Going from the top of the data below, give again each line through the one containing "a = -.95+.2*k;", both ends kept.

--*--

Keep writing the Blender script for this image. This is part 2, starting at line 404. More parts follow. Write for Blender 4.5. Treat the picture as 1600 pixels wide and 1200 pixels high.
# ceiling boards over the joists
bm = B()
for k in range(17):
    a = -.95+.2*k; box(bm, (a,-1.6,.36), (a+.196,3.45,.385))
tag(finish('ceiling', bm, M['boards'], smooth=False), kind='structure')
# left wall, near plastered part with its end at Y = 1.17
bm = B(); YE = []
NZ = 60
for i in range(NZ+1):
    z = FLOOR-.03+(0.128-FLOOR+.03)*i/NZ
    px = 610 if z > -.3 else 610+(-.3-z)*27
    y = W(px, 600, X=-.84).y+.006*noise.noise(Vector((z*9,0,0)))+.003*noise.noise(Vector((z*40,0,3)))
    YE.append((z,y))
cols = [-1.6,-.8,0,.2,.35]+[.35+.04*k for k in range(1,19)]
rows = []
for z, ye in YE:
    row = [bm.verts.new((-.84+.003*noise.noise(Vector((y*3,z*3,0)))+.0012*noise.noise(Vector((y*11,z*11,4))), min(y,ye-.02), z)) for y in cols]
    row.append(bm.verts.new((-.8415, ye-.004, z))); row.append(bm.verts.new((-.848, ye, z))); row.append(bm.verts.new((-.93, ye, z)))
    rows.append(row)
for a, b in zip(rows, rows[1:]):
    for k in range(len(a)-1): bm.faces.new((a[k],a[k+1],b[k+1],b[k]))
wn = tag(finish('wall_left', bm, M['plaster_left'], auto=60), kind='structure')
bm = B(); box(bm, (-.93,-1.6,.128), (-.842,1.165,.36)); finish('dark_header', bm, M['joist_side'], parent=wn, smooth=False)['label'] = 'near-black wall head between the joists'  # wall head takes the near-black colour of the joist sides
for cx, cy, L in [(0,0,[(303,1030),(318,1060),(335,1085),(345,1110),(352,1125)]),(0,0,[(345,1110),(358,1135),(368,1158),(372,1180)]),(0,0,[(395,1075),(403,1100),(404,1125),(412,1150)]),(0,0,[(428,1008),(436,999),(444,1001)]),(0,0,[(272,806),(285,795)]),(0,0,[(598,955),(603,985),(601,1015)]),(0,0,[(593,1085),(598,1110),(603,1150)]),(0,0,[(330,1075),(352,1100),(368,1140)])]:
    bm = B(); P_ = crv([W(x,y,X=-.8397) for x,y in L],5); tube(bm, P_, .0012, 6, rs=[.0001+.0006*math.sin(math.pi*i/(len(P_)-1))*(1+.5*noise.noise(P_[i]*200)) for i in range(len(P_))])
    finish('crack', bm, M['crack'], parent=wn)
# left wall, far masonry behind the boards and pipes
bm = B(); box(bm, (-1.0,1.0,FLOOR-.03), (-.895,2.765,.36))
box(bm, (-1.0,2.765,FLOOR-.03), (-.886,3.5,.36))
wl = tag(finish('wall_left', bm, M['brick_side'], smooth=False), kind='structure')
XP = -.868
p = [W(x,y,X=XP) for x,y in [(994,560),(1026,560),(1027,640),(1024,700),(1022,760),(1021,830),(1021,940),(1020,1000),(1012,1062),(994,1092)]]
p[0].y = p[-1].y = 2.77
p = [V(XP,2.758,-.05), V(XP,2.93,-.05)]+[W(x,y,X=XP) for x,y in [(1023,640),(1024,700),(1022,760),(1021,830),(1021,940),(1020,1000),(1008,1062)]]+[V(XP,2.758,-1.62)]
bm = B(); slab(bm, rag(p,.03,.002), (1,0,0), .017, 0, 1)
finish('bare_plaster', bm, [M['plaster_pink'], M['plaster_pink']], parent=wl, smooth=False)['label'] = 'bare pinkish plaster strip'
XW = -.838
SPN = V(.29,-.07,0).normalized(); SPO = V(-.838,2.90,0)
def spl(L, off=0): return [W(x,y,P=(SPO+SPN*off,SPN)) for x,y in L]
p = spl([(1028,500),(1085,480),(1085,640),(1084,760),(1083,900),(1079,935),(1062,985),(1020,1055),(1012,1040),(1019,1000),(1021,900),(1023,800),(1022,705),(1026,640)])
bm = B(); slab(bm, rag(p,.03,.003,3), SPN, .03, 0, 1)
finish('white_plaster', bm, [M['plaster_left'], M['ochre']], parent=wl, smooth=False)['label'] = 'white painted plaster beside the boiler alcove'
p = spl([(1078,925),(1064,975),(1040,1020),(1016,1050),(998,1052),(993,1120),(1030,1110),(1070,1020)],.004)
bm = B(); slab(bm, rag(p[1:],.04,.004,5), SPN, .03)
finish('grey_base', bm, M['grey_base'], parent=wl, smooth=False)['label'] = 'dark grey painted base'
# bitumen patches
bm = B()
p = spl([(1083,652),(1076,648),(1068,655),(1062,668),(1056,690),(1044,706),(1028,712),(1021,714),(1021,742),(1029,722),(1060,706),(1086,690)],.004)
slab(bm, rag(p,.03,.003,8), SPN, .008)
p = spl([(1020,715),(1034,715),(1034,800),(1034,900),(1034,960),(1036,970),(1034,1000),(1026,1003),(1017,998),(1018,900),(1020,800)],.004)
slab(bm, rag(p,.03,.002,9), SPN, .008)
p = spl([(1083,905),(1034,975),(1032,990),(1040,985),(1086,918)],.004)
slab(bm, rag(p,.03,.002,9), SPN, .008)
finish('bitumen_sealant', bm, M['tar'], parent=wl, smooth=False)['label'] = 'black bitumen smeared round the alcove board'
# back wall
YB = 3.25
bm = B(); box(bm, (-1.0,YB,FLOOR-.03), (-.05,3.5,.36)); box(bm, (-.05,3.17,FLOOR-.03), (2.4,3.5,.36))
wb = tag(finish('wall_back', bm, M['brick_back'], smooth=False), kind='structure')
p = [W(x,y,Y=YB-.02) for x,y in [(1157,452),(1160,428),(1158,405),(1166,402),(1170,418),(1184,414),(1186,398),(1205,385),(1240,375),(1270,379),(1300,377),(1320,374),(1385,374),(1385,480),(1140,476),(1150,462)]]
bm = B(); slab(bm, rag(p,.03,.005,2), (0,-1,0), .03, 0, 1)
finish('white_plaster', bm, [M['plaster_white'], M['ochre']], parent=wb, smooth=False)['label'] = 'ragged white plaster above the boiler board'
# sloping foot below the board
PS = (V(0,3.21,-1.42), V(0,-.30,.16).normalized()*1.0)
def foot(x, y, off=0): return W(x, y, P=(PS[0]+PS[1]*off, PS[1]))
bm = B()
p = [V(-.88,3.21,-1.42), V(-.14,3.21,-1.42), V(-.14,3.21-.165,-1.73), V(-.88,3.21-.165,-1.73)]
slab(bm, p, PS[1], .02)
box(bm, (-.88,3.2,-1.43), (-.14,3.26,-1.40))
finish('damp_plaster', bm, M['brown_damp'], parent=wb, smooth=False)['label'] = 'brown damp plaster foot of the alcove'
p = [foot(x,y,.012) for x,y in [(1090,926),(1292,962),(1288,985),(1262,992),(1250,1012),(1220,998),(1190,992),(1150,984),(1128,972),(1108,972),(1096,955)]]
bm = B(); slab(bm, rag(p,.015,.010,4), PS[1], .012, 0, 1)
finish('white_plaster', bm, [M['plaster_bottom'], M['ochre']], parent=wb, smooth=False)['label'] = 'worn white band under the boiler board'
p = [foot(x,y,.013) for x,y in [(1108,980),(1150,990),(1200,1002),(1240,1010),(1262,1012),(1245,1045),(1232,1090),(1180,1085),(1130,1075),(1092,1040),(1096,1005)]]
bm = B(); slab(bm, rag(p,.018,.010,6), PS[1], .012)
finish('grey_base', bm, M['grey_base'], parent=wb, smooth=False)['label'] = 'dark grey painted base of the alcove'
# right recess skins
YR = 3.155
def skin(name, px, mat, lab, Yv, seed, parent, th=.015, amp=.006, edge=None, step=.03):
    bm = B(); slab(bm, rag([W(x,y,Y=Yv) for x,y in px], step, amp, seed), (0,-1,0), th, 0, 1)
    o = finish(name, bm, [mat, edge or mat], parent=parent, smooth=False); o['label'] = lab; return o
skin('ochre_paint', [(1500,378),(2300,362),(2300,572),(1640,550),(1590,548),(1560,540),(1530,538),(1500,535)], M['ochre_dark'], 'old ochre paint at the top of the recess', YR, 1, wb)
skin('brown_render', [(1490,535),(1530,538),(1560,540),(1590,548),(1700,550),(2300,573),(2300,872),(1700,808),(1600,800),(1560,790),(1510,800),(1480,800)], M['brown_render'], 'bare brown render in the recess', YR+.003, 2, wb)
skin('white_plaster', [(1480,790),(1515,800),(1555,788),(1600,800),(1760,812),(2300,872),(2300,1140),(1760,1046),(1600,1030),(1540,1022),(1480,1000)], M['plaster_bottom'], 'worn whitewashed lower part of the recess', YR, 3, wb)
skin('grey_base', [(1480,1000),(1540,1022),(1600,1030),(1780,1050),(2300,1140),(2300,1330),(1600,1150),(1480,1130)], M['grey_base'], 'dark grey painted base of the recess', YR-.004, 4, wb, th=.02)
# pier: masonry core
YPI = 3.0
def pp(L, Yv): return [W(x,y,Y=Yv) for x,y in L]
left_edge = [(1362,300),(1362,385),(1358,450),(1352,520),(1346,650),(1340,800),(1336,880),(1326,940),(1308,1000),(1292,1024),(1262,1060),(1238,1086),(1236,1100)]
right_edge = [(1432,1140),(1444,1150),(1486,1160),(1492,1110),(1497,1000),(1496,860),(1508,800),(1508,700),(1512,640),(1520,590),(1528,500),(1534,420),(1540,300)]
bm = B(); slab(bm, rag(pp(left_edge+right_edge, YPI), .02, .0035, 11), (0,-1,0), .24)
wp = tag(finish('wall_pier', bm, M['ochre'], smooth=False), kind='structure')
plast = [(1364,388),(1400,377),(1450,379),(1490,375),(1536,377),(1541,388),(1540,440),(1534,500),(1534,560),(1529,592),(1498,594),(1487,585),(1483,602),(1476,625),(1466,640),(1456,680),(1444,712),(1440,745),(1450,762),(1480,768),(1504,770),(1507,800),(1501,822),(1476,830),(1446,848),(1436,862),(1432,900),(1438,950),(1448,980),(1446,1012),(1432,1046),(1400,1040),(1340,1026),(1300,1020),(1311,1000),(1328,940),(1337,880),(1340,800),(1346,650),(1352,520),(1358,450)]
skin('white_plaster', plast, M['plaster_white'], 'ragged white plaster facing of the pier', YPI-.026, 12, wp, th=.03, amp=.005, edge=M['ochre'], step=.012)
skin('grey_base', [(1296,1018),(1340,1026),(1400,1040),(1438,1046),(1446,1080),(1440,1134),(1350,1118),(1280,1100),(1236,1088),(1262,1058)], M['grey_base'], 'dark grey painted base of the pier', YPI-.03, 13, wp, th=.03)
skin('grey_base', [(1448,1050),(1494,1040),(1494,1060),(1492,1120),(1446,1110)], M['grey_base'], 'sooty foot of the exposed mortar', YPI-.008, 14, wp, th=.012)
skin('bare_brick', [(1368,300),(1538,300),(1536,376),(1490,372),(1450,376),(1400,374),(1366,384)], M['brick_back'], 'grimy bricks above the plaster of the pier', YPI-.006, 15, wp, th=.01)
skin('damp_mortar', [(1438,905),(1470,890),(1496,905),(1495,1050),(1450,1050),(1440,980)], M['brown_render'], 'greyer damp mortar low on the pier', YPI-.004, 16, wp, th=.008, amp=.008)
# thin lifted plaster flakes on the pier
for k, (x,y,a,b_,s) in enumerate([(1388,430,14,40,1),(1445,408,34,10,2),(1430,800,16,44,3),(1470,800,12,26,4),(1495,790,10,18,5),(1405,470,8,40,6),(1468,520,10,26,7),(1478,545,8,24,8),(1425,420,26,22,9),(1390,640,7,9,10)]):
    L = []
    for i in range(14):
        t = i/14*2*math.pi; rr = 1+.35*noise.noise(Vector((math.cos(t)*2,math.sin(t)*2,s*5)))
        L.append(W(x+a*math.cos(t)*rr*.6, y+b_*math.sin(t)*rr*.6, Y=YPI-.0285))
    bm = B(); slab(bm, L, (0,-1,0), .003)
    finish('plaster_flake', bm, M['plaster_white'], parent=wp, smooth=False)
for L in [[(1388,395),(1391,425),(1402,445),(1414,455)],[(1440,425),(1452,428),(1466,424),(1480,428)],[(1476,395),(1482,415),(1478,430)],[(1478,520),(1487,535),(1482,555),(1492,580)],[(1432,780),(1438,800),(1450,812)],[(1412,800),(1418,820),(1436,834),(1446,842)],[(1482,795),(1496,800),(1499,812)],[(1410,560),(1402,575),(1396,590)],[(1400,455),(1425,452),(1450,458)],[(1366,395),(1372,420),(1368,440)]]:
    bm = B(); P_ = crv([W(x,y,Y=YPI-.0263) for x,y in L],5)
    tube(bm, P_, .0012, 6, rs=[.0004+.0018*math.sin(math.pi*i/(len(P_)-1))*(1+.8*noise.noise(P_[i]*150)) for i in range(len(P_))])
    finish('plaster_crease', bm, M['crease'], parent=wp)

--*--

[FINAL RESULT]:
Keep writing the Blender script for this image. This is part 2, starting at line 404. More parts follow. Write for Blender 4.5. Treat the picture as 1600 pixels wide and 1200 pixels high.
# ceiling boards over the joists
bm = B()
for k in range(17):
    a = -.95+.2*k; box(bm, (a,-1.6,.36), (a+.196,3.45,.385))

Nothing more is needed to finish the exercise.